Ich konnte das von Anfang an ganz gut, das nicht mit nach Hause zu nehmen. Aber wenn es ganz schlimm ist, drücke ich sofort innerlich eine Stopptaste, damit ich gar nicht erst anfange, näher darüber nachzudenken oder etwas auf mein Leben und mich zu beziehen.

Ist der Tod immer noch ein Tabuthema, das höchstens am Rande der Gesellschaft stattfindet?

Ich sehe es so: Je mehr man über ein Thema weiß, umso mehr geht hoffentlich der Schrecken verloren. Wenn du nicht Auto fahren kannst und ich dir sage: „So, da ist dein Schwertransporter, fahr mal los!“, dann sagst du auch, dass du das gruselig findest. Je weniger man über ein Thema weiß, desto unantastbarer oder erschreckender ist es.
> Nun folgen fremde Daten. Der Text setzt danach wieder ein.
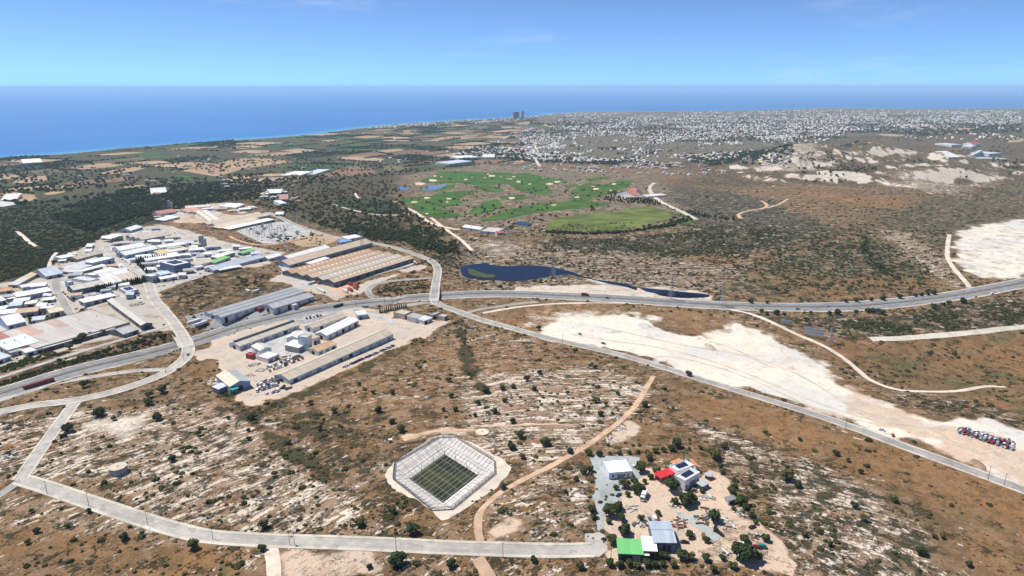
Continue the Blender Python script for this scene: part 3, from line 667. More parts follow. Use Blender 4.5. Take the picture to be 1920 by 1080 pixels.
road('distant curving road behind the golf club', [(1304, 412), (1285, 400), (1268, 392), (1240, 380), (1222, 365), (1216, 352), (1228, 343)], 8, kerb=1, dash=False, m=KERB, zoff=.5, step=15)
road('pale winding road across the far plain', [(1013, 312), (1004, 300), (1012, 290), (1005, 280), (1003, 272)], 12, kerb=0, dash=False, m=DIRT_W, zoff=.6, step=30)
road('motorway climbing into the distant town', [(1770, 252), (1720, 245), (1690, 240), (1680, 233), (1690, 231)], 22, kerb=0, dash=False, m=ASPH_L, zoff=.8, step=40)
track('long sandy track between the motorway and the white quarry floor', [(905, 587), (986, 574), (1039, 569), (1117, 568), (1195, 568), (1300, 571), (1345, 574), (1400, 586), (1440, 601), (1490, 626), (1540, 646), (1575, 665), (1605, 690), (1632, 714), (1680, 732), (1740, 735), (1800, 734), (1850, 723), (1885, 726)], 5, m=DIRT_W)
for k_, pts_ in enumerate([[(1075, 628), (1150, 640), (1260, 655), (1380, 690), (1480, 735), (1560, 765)], [(1120, 612), (1200, 630), (1290, 650), (1400, 665), (1500, 700), (1600, 765)], [(1230, 668), (1290, 672), (1400, 705), (1520, 765), (1640, 795)], [(1600, 765), (1680, 785), (1760, 815), (1850, 850), (1910, 880)], [(1560, 765), (1640, 790), (1720, 800), (1800, 806)], [(1330, 640), (1370, 650), (1450, 690)]]):
    track(['upper wheel track worn across the quarry floor', 'second wheel track across the quarry floor', 'wheel track beside the quarry road edge', 'wheel track on the pink end of the quarry', 'wheel track leading to the scrapped car stack', 'short wheel track in the middle of the quarry'][k_], pts_, 2.6, m=asphalt('wheel_worn_chalk', (0.56, 0.49, 0.39), .15), zoff=.07, jit=.6)
track('pale gravel lane in the valley on the right', [(1632, 636), (1700, 634), (1800, 626), (1870, 618), (1960, 609)], 9, m=KERB)
track('orange dirt track winding past the netted basin', [(1225, 705), (1208, 735), (1190, 765), (1160, 792), (1125, 820), (1060, 860), (1000, 890), (950, 916), (915, 942), (897, 965), (896, 990), (902, 1016)], 4.2)
track('dirt track leaving the foreground road toward the camera', [(895, 1046), (905, 1062), (925, 1095)], 6.5)
track('wide dirt drive below the foreground road at the left', [(506, 1022), (512, 1050), (516, 1100)], 7, m=DIRT_W)
track('faint straight track cutting across the dry slope', [(1080, 800), (1040, 795), (985, 797), (900, 800)], 2.2)
track('pale track down the hillside to the lake', [(808, 408), (830, 425), (845, 437), (868, 452), (885, 470)], 6, m=DIRT_W, zoff=.3)
track('pale farm track below the golf course', [(762, 390), (790, 405), (803, 418), (840, 428), (862, 431)], 8, m=DIRT_W, zoff=.3)
track('track running from the orchard to the golf course', [(665, 362), (672, 373), (700, 377), (745, 378)], 6, m=DIRT_W, zoff=.3)
track('contour track below the dark orchard', [(625, 383), (665, 395), (700, 403), (750, 404), (770, 402)], 6, m=DIRT_W, zoff=.3)
track('reddish hillside track right of the golf club', [(1390, 410), (1382, 402), (1400, 395), (1440, 390), (1435, 380), (1425, 376)], 7, m=DIRT, zoff=.3)
track('hillside track joining from the upper right', [(1440, 390), (1465, 382), (1478, 373)], 6, m=DIRT, zoff=.3)
track('gully track on the brown hillside', [(1780, 440), (1774, 480), (1785, 500), (1818, 540)], 6, m=DIRT_W, zoff=.3)
track('narrow track through the green scrub', [(92, 503), (93, 492), (100, 480), (106, 474)], 5, m=DIRT_W, zoff=.3)
track('pale path through the dark scrub', [(32, 434), (45, 445), (57, 456), (68, 462)], 6, m=DIRT_W, zoff=.3)
track('dirt path from the basin to the round pad', [(757, 826), (790, 812), (840, 808), (890, 806)], 4)
track('track along the fence of the substation', [(430, 443), (450, 453), (490, 461), (535, 455), (570, 445)], 5, m=DIRT, zoff=.2)
for lab, pts, z, m in [('grey gravel drive of the white flat roofed building', [(100, 180), (480, 178), (475, 235), (520, 330), (440, 360), (370, 380), (345, 470), (330, 520), (250, 545), (205, 600), (210, 745), (150, 745), (150, 520), (95, 490), (150, 460), (145, 340)], 'N', GRAVEL),
                       ('turning head at the end of the foreground road', [(68, 765), (232, 750), (240, 938), (0, 938), (0, 862), (62, 850)], 'N', ASPH_L),
                       ('grey gravel strip among the scrap in the yard', [(745, 600), (850, 620), (960, 690), (1100, 780), (1060, 825), (1000, 800), (880, 700), (790, 640)], 'N', GRAVEL)]:
    tag(sheet('yard', UW(z, pts), .13, m, 6, rough=.5), lab, kind='structure')
for lab, pts, z, m in [('tarmac yard around the grey warehouse', [(40, 470), (330, 400), (480, 540), (820, 450), (1020, 360), (1110, 430), (500, 590), (240, 640), (130, 600)], 'l', ASPH_Y),
                       ('tarmac lorry park behind the white shed', [(1180, 470), (1380, 420), (1900, 330), (1960, 400), (1560, 540), (1420, 570)], 'l', ASPH_Y),
                       ('concrete forecourt of the big factory', [(0, 460), (170, 500), (330, 500), (480, 620), (600, 700), (420, 760), (260, 690), (120, 600)], 'k', CONCY),
                       ('concrete apron between the compound sheds', [(200, 690), (580, 570), (1100, 420), (1400, 420), (1560, 520), (1330, 640), (1250, 860), (900, 800), (560, 880), (320, 730)], 'm', CONCY),
                       ('gravel floor of the electricity substation', [(560, 430), (880, 335), (1150, 300), (1300, 350), (1560, 460), (1260, 540), (940, 605), (760, 520)], 'g', CONCY),
                       ('service strip beside the big factory', [(870, 690), (1760, 390), (1800, 420), (1700, 470), (1100, 640), (900, 700)], 'k', CONCY),
                       ('pale lorry park beside the loop ramp', [(660, 770), (900, 700), (1060, 720), (1000, 800), (870, 850), (760, 830)], 'k', DIRT)]:
    tag(sheet('yard', UW(z, pts), .10, m, 8, rough=1.0), lab, kind='structure')

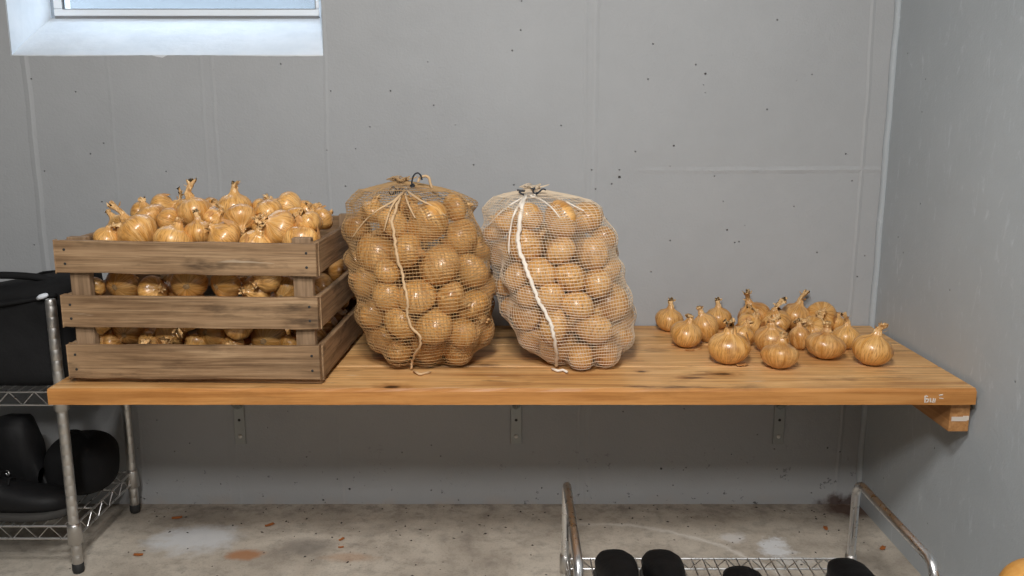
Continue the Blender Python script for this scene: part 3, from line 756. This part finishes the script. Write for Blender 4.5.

Du beschäftigst dich ja jeden Tag mit dem Tod, wie sieht es mit deiner Angst vor dem Thema aus?

Ich hatte nie Angst vor dem Tod, auch nicht, bevor ich Bestatterin geworden bin. Wenn Menschen versterben, die in meinem Alter sind, gibt mir das aber schon zu denken. Ich versuche aber, das eher auszublenden. Ich sehe ja auf der anderen Seite auch, wie schön man sterben kann, dass man auf verschiedensten Wegen sehr gut begleitet werden kann und ich versuche, mich eher darauf zu konzentrieren.

Gut, wenn du eine Wahnsinnsangst vor dem Tod hättest, dann wäre das vielleicht auch nicht der richtige Job für dich.

Nein, das wäre zwar eine spannende Konfrontationstherapie, aber überhaupt nicht zielführend! (lacht)

Was hat dich am Job als Bestatterin am meisten überrascht?

Die Arbeit mit den Angehörigen. Es ist natürlich total klar, dass man mit Angehörigen zu tun hat, aber wir investieren relativ viel Zeit in deren Begleitung und Gespräche mit ihnen, um herauszufinden, was wir für sie tun können. Mir macht das sehr viel Spaß, die Familien kennenzulernen. Da kriegt man so viele verschiedene Geschichten mit. Das hat man ja sonst nicht in vielen Berufen, dass man so nahe an den Menschen dran ist und die unterschiedlichsten Leute trifft.